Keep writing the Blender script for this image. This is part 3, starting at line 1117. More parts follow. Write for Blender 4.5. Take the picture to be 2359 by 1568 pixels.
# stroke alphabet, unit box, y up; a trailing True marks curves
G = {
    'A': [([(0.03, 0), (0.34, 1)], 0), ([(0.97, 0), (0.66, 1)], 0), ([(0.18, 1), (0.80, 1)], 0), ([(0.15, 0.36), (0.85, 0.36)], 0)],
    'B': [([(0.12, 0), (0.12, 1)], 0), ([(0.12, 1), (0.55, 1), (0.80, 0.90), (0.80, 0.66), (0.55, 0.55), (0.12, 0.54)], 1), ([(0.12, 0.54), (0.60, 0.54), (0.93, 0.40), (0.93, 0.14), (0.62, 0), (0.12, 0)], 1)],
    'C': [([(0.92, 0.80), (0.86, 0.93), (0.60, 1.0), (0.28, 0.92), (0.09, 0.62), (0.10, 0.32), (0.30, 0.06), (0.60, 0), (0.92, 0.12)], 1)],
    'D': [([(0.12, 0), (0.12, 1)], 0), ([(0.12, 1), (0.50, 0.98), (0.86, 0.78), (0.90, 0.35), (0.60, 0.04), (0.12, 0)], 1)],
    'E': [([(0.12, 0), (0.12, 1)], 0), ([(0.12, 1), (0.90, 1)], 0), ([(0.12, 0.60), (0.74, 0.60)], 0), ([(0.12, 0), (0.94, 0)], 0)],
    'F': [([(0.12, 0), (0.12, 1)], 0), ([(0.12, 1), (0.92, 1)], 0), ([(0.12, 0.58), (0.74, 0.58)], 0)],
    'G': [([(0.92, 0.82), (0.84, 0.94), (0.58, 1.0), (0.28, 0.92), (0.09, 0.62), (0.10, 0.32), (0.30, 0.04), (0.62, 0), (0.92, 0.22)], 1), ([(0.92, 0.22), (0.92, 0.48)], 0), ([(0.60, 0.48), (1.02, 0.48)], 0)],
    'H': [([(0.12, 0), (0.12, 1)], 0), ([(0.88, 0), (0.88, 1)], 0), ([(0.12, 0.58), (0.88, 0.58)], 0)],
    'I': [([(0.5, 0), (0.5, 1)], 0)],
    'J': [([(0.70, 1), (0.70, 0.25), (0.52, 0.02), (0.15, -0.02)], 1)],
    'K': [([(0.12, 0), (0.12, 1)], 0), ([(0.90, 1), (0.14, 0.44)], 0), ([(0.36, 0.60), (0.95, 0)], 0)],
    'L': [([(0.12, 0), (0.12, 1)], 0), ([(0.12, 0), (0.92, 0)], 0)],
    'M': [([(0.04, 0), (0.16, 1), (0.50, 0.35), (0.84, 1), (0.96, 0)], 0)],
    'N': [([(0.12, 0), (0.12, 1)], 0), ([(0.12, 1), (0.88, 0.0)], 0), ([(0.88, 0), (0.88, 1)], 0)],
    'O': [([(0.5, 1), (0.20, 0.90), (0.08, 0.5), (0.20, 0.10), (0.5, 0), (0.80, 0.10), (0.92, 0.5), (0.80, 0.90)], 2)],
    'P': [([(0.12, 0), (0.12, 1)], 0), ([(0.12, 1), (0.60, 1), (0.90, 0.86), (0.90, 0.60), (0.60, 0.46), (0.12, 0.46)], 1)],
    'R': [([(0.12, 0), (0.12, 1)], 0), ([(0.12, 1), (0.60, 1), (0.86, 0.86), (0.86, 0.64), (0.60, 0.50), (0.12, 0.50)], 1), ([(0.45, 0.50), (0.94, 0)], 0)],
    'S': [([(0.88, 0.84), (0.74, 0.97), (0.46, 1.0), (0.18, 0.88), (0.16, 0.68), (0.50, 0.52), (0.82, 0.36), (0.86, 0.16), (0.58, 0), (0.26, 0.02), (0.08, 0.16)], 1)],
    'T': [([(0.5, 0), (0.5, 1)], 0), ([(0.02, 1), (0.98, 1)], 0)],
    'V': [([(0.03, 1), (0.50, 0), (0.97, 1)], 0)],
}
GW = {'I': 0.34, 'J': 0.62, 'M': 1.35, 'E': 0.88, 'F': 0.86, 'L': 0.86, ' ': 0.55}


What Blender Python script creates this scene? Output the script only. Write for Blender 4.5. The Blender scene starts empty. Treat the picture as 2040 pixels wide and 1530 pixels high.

> **AIM OF THE TASK**: Print all of the entries exactly as they appear.

> **EXERCISE OUTPUT**:
Keep writing the Blender script for this image. This is part 3, starting at line 1117. More parts follow. Write for Blender 4.5. Take the picture to be 2359 by 1568 pixels.
# stroke alphabet, unit box, y up; a trailing True marks curves
G = {
    'A': [([(0.03, 0), (0.34, 1)], 0), ([(0.97, 0), (0.66, 1)], 0), ([(0.18, 1), (0.80, 1)], 0), ([(0.15, 0.36), (0.85, 0.36)], 0)],
    'B': [([(0.12, 0), (0.12, 1)], 0), ([(0.12, 1), (0.55, 1), (0.80, 0.90), (0.80, 0.66), (0.55, 0.55), (0.12, 0.54)], 1), ([(0.12, 0.54), (0.60, 0.54), (0.93, 0.40), (0.93, 0.14), (0.62, 0), (0.12, 0)], 1)],
    'C': [([(0.92, 0.80), (0.86, 0.93), (0.60, 1.0), (0.28, 0.92), (0.09, 0.62), (0.10, 0.32), (0.30, 0.06), (0.60, 0), (0.92, 0.12)], 1)],
    'D': [([(0.12, 0), (0.12, 1)], 0), ([(0.12, 1), (0.50, 0.98), (0.86, 0.78), (0.90, 0.35), (0.60, 0.04), (0.12, 0)], 1)],
    'E': [([(0.12, 0), (0.12, 1)], 0), ([(0.12, 1), (0.90, 1)], 0), ([(0.12, 0.60), (0.74, 0.60)], 0), ([(0.12, 0), (0.94, 0)], 0)],
    'F': [([(0.12, 0), (0.12, 1)], 0), ([(0.12, 1), (0.92, 1)], 0), ([(0.12, 0.58), (0.74, 0.58)], 0)],
    'G': [([(0.92, 0.82), (0.84, 0.94), (0.58, 1.0), (0.28, 0.92), (0.09, 0.62), (0.10, 0.32), (0.30, 0.04), (0.62, 0), (0.92, 0.22)], 1), ([(0.92, 0.22), (0.92, 0.48)], 0), ([(0.60, 0.48), (1.02, 0.48)], 0)],
    'H': [([(0.12, 0), (0.12, 1)], 0), ([(0.88, 0), (0.88, 1)], 0), ([(0.12, 0.58), (0.88, 0.58)], 0)],
    'I': [([(0.5, 0), (0.5, 1)], 0)],
    'J': [([(0.70, 1), (0.70, 0.25), (0.52, 0.02), (0.15, -0.02)], 1)],
    'K': [([(0.12, 0), (0.12, 1)], 0), ([(0.90, 1), (0.14, 0.44)], 0), ([(0.36, 0.60), (0.95, 0)], 0)],
    'L': [([(0.12, 0), (0.12, 1)], 0), ([(0.12, 0), (0.92, 0)], 0)],
    'M': [([(0.04, 0), (0.16, 1), (0.50, 0.35), (0.84, 1), (0.96, 0)], 0)],
    'N': [([(0.12, 0), (0.12, 1)], 0), ([(0.12, 1), (0.88, 0.0)], 0), ([(0.88, 0), (0.88, 1)], 0)],
    'O': [([(0.5, 1), (0.20, 0.90), (0.08, 0.5), (0.20, 0.10), (0.5, 0), (0.80, 0.10), (0.92, 0.5), (0.80, 0.90)], 2)],
    'P': [([(0.12, 0), (0.12, 1)], 0), ([(0.12, 1), (0.60, 1), (0.90, 0.86), (0.90, 0.60), (0.60, 0.46), (0.12, 0.46)], 1)],
    'R': [([(0.12, 0), (0.12, 1)], 0), ([(0.12, 1), (0.60, 1), (0.86, 0.86), (0.86, 0.64), (0.60, 0.50), (0.12, 0.50)], 1), ([(0.45, 0.50), (0.94, 0)], 0)],
    'S': [([(0.88, 0.84), (0.74, 0.97), (0.46, 1.0), (0.18, 0.88), (0.16, 0.68), (0.50, 0.52), (0.82, 0.36), (0.86, 0.16), (0.58, 0), (0.26, 0.02), (0.08, 0.16)], 1)],
    'T': [([(0.5, 0), (0.5, 1)], 0), ([(0.02, 1), (0.98, 1)], 0)],
    'V': [([(0.03, 1), (0.50, 0), (0.97, 1)], 0)],
}
GW = {'I': 0.34, 'J': 0.62, 'M': 1.35, 'E': 0.88, 'F': 0.86, 'L': 0.86, ' ': 0.55}


What Blender Python script creates this scene? Output the script only. Write for Blender 4.5. The Blender scene starts empty. Treat the picture as 2040 pixels wide and 1530 pixels high.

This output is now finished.